Each line below must be set down exactly; omit any image you find.

----

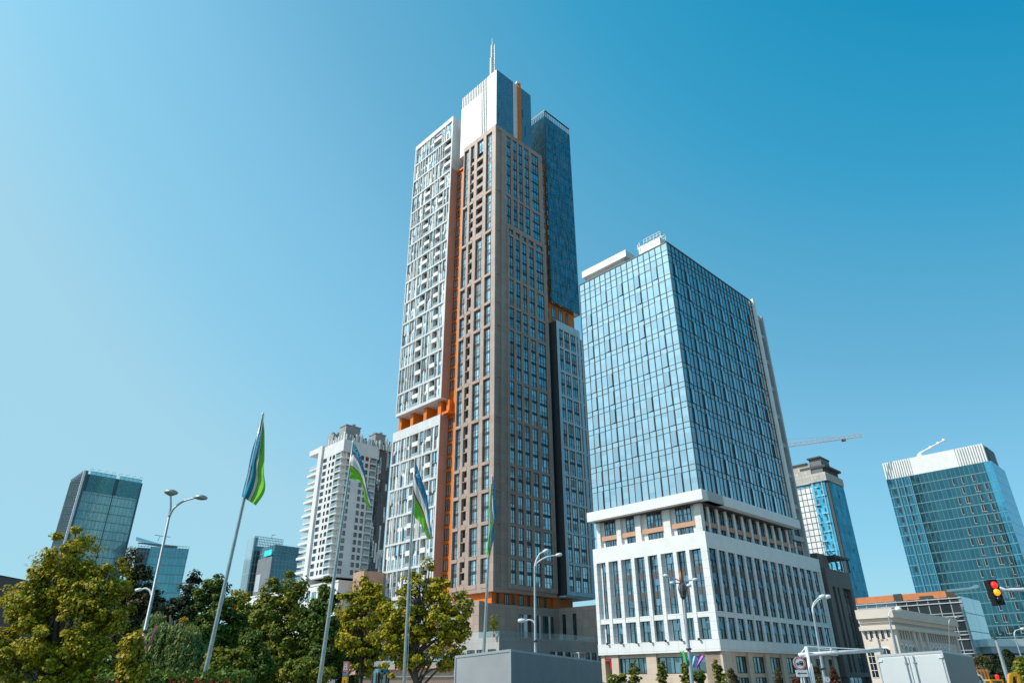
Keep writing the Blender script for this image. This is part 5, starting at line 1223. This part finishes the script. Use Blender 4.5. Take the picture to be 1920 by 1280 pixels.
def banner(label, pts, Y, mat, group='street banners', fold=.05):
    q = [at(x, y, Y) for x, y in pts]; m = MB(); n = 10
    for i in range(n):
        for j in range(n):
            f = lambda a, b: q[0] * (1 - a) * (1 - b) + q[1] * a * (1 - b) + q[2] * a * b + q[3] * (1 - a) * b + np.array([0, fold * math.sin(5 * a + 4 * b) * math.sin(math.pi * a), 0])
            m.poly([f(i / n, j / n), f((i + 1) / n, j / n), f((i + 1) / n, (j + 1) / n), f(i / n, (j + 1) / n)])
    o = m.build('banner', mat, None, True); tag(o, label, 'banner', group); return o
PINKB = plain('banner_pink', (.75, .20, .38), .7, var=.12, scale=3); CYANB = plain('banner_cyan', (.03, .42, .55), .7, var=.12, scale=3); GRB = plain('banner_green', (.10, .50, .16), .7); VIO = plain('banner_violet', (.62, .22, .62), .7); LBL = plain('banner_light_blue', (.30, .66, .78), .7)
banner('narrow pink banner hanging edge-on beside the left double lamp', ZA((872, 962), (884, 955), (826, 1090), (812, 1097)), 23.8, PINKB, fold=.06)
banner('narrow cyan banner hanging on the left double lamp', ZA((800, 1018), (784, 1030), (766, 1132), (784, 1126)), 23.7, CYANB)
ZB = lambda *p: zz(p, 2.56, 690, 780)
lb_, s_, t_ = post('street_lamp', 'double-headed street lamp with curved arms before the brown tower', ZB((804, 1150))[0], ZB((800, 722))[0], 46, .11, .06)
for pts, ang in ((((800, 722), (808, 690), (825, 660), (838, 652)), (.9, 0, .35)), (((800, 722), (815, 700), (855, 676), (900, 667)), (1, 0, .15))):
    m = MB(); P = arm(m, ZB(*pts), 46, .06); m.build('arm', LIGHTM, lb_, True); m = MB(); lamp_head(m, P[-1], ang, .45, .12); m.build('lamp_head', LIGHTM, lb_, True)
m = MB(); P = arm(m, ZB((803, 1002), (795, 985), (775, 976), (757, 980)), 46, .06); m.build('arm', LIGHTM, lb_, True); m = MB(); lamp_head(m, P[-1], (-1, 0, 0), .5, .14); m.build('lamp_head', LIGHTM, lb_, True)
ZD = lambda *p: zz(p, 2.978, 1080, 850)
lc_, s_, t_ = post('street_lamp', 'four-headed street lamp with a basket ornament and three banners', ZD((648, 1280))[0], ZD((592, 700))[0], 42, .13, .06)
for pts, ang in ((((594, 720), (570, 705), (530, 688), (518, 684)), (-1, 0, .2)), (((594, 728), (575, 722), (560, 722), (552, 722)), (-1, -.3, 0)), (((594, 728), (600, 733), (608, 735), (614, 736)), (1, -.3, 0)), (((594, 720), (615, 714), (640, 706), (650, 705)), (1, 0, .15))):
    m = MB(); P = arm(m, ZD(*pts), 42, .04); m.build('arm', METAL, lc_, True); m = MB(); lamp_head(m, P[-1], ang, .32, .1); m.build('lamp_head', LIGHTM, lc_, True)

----

**SOLUTION BELOW:**
Keep writing the Blender script for this image. This is part 5, starting at line 1223. This part finishes the script. Use Blender 4.5. Take the picture to be 1920 by 1280 pixels.
def banner(label, pts, Y, mat, group='street banners', fold=.05):
    q = [at(x, y, Y) for x, y in pts]; m = MB(); n = 10
    for i in range(n):
        for j in range(n):
            f = lambda a, b: q[0] * (1 - a) * (1 - b) + q[1] * a * (1 - b) + q[2] * a * b + q[3] * (1 - a) * b + np.array([0, fold * math.sin(5 * a + 4 * b) * math.sin(math.pi * a), 0])
            m.poly([f(i / n, j / n), f((i + 1) / n, j / n), f((i + 1) / n, (j + 1) / n), f(i / n, (j + 1) / n)])
    o = m.build('banner', mat, None, True); tag(o, label, 'banner', group); return o
PINKB = plain('banner_pink', (.75, .20, .38), .7, var=.12, scale=3); CYANB = plain('banner_cyan', (.03, .42, .55), .7, var=.12, scale=3); GRB = plain('banner_green', (.10, .50, .16), .7); VIO = plain('banner_violet', (.62, .22, .62), .7); LBL = plain('banner_light_blue', (.30, .66, .78), .7)
banner('narrow pink banner hanging edge-on beside the left double lamp', ZA((872, 962), (884, 955), (826, 1090), (812, 1097)), 23.8, PINKB, fold=.06)
banner('narrow cyan banner hanging on the left double lamp', ZA((800, 1018), (784, 1030), (766, 1132), (784, 1126)), 23.7, CYANB)
ZB = lambda *p: zz(p, 2.56, 690, 780)
lb_, s_, t_ = post('street_lamp', 'double-headed street lamp with curved arms before the brown tower', ZB((804, 1150))[0], ZB((800, 722))[0], 46, .11, .06)
for pts, ang in ((((800, 722), (808, 690), (825, 660), (838, 652)), (.9, 0, .35)), (((800, 722), (815, 700), (855, 676), (900, 667)), (1, 0, .15))):
    m = MB(); P = arm(m, ZB(*pts), 46, .06); m.build('arm', LIGHTM, lb_, True); m = MB(); lamp_head(m, P[-1], ang, .45, .12); m.build('lamp_head', LIGHTM, lb_, True)
m = MB(); P = arm(m, ZB((803, 1002), (795, 985), (775, 976), (757, 980)), 46, .06); m.build('arm', LIGHTM, lb_, True); m = MB(); lamp_head(m, P[-1], (-1, 0, 0), .5, .14); m.build('lamp_head', LIGHTM, lb_, True)
ZD = lambda *p: zz(p, 2.978, 1080, 850)
lc_, s_, t_ = post('street_lamp', 'four-headed street lamp with a basket ornament and three banners', ZD((648, 1280))[0], ZD((592, 700))[0], 42, .13, .06)
for pts, ang in ((((594, 720), (570, 705), (530, 688), (518, 684)), (-1, 0, .2)), (((594, 728), (575, 722), (560, 722), (552, 722)), (-1, -.3, 0)), (((594, 728), (600, 733), (608, 735), (614, 736)), (1, -.3, 0)), (((594, 720), (615, 714), (640, 706), (650, 705)), (1, 0, .15))):
    m = MB(); P = arm(m, ZD(*pts), 42, .04); m.build('arm', METAL, lc_, True); m = MB(); lamp_head(m, P[-1], ang, .32, .1); m.build('lamp_head', LIGHTM, lc_, True)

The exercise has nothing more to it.